Ora è tempo di vedere
Il divino trapassa nell’umano anche per il mezzo nostro.
«Non avete ricevuto spirito di servitù da ricader nel timore, ma spirito d’adozione a figli, in cui gridiamo: “Abba, o Padre!”. Lo Spirito stesso attesta allo spirito nostro che siamo figli di Dio. E se figli, anche eredi; eredi di Dio, coeredi di Cristo, se pur soffriamo con lui al fine di essere anche con lui glorificati» (Rom. 8, 15-17).

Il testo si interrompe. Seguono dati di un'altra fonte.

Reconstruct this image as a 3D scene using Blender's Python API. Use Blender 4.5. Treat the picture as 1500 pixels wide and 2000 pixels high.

La società pare stanca della fatica della libertà, restituitale dalla redenzione: a mo’ delle turbe che seguivano Cristo per i pani mangiati e non per le verità rivelate. Più che di parola ora è tempo di prova: di martirio: tempo di sangue e strazio. La testimonianza: gli avversari non vogliono ascoltare: vogliono vedere. Oggi, come prima di Cristo, e anche peggio di allora, sta dilatandosi sul mondo, come una coltre cinerea, la noia solcata di paura: un senso di stanchezza, a cui si reagisce o stordendosi oppure apparecchiandosi ai massacri – queste distrazioni dalla miseria eguale. L’uomo ha paura di sé, della sua anima, e si getta in braccio alla moltitudine, non per unirsi, ma per perdersi: perdersi ammucchiandosi. Non c’è che il cristianesimo a recuperarlo da questa desolazione: a richiamarlo alle ragioni dell’esistenza, salvandogli intanto la persona, persa nel vortice armentizio esternamente e nel fatalismo interiormente.
Questa la grande impresa del cristianesimo oggi: richiamare alla vita l’uomo. Ma il cristianesimo si incarna nei cristiani. Cristo è la vite che mena frutto dai tralci: e i tralci siamo noi. Quando siamo in casa fruttifichiamo in casa; quando siamo in politica, traduciamo in opere sociali il messaggio di libertà e di giustizia, di amore e di pace del Vangelo. Quando siamo in economia, traduciamo in servizio dell’uomo i doni di Dio. Per tal modo il divino trapassa nell’umano anche per il mezzo nostro, se noi assecondiamo la volontà di Dio, che è Padre. E se è Padre, ci vuole figli suoi e dunque fratelli fra noi. E compito di una convivenza cristiana, nell’esercizio dell’autorità e della giustizia e nella protezione della libertà, è di ricostruire la società sul fondamento della solidarietà con i fratelli: e quindi di una più giusta distribuzione di beni, d’una più razionale comunicazione della vita, d’una vittoria razionale sul cannibalismo saliente: quello della povera gente che perde tempo a odiare, e cioè a morire, quando è tanto più bello e utile e ragionevole consumar la giornata a vivere. E tanto si vive quanto si ama. L’amore risuscita il regno di Dio, il quale «non è né cibo né bevanda, ma giustizia e pace e gioia nello Spirito Santo» (Rom. 14, 17).